▶ **What you will do**:
The entire listing is to be repeated verbatim.

▶ **Provided data**:
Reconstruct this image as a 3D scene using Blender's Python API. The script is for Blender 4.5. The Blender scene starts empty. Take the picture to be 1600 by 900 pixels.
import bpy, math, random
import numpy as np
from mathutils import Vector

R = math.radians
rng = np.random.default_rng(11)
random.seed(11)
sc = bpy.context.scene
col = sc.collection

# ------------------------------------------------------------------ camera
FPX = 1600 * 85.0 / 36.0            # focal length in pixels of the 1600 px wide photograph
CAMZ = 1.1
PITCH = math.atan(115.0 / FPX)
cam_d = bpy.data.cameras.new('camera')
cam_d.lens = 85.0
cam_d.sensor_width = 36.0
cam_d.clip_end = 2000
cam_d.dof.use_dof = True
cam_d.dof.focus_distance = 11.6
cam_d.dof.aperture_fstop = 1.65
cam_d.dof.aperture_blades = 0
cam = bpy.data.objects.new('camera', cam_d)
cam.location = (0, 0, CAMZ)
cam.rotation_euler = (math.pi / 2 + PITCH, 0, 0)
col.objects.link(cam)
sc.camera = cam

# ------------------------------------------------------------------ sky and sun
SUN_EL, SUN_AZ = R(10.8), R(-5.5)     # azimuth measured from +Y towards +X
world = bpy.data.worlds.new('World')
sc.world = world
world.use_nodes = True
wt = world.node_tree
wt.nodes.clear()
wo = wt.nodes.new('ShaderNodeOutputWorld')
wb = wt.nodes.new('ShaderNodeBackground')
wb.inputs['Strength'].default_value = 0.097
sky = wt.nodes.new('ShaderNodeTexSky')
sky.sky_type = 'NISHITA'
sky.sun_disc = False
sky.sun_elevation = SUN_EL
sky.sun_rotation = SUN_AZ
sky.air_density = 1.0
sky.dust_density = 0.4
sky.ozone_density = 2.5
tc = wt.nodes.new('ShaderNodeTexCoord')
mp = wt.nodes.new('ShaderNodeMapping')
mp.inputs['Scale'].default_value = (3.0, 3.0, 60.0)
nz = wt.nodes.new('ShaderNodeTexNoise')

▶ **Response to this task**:
Reconstruct this image as a 3D scene using Blender's Python API. The script is for Blender 4.5. The Blender scene starts empty. Take the picture to be 1600 by 900 pixels.
import bpy, math, random
import numpy as np
from mathutils import Vector

R = math.radians
rng = np.random.default_rng(11)
random.seed(11)
sc = bpy.context.scene
col = sc.collection

# ------------------------------------------------------------------ camera
FPX = 1600 * 85.0 / 36.0            # focal length in pixels of the 1600 px wide photograph
CAMZ = 1.1
PITCH = math.atan(115.0 / FPX)
cam_d = bpy.data.cameras.new('camera')
cam_d.lens = 85.0
cam_d.sensor_width = 36.0
cam_d.clip_end = 2000
cam_d.dof.use_dof = True
cam_d.dof.focus_distance = 11.6
cam_d.dof.aperture_fstop = 1.65
cam_d.dof.aperture_blades = 0
cam = bpy.data.objects.new('camera', cam_d)
cam.location = (0, 0, CAMZ)
cam.rotation_euler = (math.pi / 2 + PITCH, 0, 0)
col.objects.link(cam)
sc.camera = cam

# ------------------------------------------------------------------ sky and sun
SUN_EL, SUN_AZ = R(10.8), R(-5.5)     # azimuth measured from +Y towards +X
world = bpy.data.worlds.new('World')
sc.world = world
world.use_nodes = True
wt = world.node_tree
wt.nodes.clear()
wo = wt.nodes.new('ShaderNodeOutputWorld')
wb = wt.nodes.new('ShaderNodeBackground')
wb.inputs['Strength'].default_value = 0.097
sky = wt.nodes.new('ShaderNodeTexSky')
sky.sky_type = 'NISHITA'
sky.sun_disc = False
sky.sun_elevation = SUN_EL
sky.sun_rotation = SUN_AZ
sky.air_density = 1.0
sky.dust_density = 0.4
sky.ozone_density = 2.5
tc = wt.nodes.new('ShaderNodeTexCoord')
mp = wt.nodes.new('ShaderNodeMapping')
mp.inputs['Scale'].default_value = (3.0, 3.0, 60.0)
nz = wt.nodes.new('ShaderNodeTexNoise')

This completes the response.